Worüber zoffen sich die Mülheimer?
Um Grenzabstände der Hecken, Höhen der Hecken, Überfall von Laub. Das sind so die häufigsten Sachen. Oder Verstöße gegen die Hausordnung. Meistens baut sich das jahrelang im Haus auf, bis man gar nicht mehr miteinander spricht.
Streiten Frauen eigentlich anders als Männer?
Kann ich nicht sagen. Als Antragsstellerinnen sind Frauen nicht anders, aber wenn die Ehefrau als Beistand mitkommt, wirkt sie beruhigend in der Diskussion.
Viele Menschen nehmen die Jugend als immer aggressiver wahr. Haben sie recht?
Nein.
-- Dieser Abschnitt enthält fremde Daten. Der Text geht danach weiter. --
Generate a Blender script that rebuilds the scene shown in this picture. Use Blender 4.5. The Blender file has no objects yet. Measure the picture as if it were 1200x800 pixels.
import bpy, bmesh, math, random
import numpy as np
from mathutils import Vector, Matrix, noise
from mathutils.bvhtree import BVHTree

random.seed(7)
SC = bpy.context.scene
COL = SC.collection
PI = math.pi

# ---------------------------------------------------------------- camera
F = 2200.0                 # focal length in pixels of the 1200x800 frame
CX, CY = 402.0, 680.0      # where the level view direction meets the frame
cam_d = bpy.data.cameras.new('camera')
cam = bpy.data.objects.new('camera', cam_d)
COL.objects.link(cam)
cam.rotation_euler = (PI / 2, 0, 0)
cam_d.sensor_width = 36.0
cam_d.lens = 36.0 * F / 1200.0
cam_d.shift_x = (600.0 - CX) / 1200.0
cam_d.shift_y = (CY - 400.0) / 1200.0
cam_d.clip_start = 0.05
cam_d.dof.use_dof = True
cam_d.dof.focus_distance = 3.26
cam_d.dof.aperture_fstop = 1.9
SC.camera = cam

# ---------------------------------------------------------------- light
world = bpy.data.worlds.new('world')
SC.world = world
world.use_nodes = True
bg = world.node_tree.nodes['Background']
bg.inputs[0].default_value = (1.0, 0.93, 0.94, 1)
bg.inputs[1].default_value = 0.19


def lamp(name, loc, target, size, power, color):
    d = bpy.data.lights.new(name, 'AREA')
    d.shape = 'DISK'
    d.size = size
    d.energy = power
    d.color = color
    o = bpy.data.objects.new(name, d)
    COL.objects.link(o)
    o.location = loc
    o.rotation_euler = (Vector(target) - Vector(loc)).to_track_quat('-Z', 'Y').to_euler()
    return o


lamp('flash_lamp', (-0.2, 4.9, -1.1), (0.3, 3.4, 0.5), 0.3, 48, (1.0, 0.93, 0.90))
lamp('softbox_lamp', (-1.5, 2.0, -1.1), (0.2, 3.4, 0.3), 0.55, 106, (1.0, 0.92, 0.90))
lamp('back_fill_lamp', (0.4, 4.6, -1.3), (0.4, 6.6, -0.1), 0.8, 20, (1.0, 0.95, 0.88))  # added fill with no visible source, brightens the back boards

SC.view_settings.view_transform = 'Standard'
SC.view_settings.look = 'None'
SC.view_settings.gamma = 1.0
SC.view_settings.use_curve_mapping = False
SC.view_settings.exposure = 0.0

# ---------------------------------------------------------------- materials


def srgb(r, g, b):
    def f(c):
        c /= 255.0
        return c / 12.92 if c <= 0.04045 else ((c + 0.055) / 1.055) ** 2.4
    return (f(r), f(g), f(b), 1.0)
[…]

Da fällt mir ein Fall ein, den ich erst vor Weihnachten hatte. Da ging es gegen einen jungen Angler an der Ruhr. Dem war ein Ruderer, ein älterer Herr, in die Angelschnur reingefahren. Der war dann bei mir als Antragsteller wegen Körperverletzung. Als er hörte, dass so eine Rute 400 Euro kostet, hat er sich bei dem Angler entschuldigt und ihm direkt etwas Geld in die Hand gedrückt, damit er sich eine neue Rute kaufen konnte.
Was ist Ihr wirksamster Trick, um Streithähne zur Raison zu bringen?
Erstmal ganz ruhig hinsetzen und erzählen lassen. Dann sag’ ich natürlich zu dem anderen: ,Jetzt fallen Sie dem mal nicht ins Wort.’ Und dann kommt sehr oft: ,Das hab’ ich ja gar nicht gewusst. Wenn ich das gewusst hätte ...’. Dann kommt es schnell zu einem Vergleich, der dann wie ein Gerichtsurteil 30 Jahre Gültigkeit hat.
Welcher Zank ist Ihnen besonders in Erinnerung geblieben?
Da kamen welche, die hatten sich in einer Kneipe geschlagen. Mit beiden war ich per du. Wir haben einen Vergleich aufgesetzt und die sagten, komm’, lass’ uns darauf einen trinken gehen. Nach dem dritten Bier bin ich aber gegangen. Ich dachte: Nicht, dass die sich nachher wieder an die Köppe kriegen. Das sind so kleine Anekdoten, die man nicht vergisst.
Ein Sprichwort sagt: ,Wenn zwei sich streiten, freut sich der Dritte.’ Stimmt das?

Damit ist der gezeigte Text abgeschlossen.